Prove that if $I$ is uncountable, then $\mathbb{R}^I$ with the product topology is not countable.
Based on what I have read, a set is uncountable if there is a bijection from that set to $\mathbb{N}$. Also, the product topology, according to my textbook is as follows:
Let $(X_1, \mathscr{T}_1) , \ldots , (X_n, \mathscr{T}_n)$ be a finite collection of nonempty topological spaces, and let $X$ denote the Cartesian product $X = \prod_{i=1}^{n} X_i = X_1 \times \ldots \times X_n$.
Let $\mathscr{B}$ be the family of all subsets of $X$ of the form $O = \prod_{i=1}^{n} O_i = O_1 \times \ldots \times O_n$ where each $O_i$ is an open set in the topology $\mathscr{T_i}$ for $X_i$. Then $\mathscr{B}$ is a basis for a topology for $X$ and is called the product topology.
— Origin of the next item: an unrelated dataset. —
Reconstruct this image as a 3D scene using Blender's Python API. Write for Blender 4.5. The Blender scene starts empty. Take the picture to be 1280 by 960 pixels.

The way I am thinking about this problem is to somehow express $\mathbb{R}$ as a Cartesian product, perhaps as $\mathbb{R}^{1-n} \times \mathbb{R}^n$, and then use the fact that since $\mathbb{R}$ is uncountable by virtue of Cantor's diagonalization argument, and given that $I$ is uncountable, then the product of an uncountable set to the power of another uncountable set must be uncountable.
This last statement, however, sounds more like a play of words more than an actual proof. Could somebody please help me formalize this idea; that is, if it is even the right way to go about solving this problem?
Furthermore, I have seen some posts related to this problem in that they have similar hypotheses, but they aim to show that $\mathbb{R}^I$ is not normal instead of uncountable. There may very well be some relationship between these two properties, but I am not in any position to determine that since I have yet to see this idea of normality covered at all.
As always, any assistance that you provide will be greatly appreciated. Thank you for your time and patience.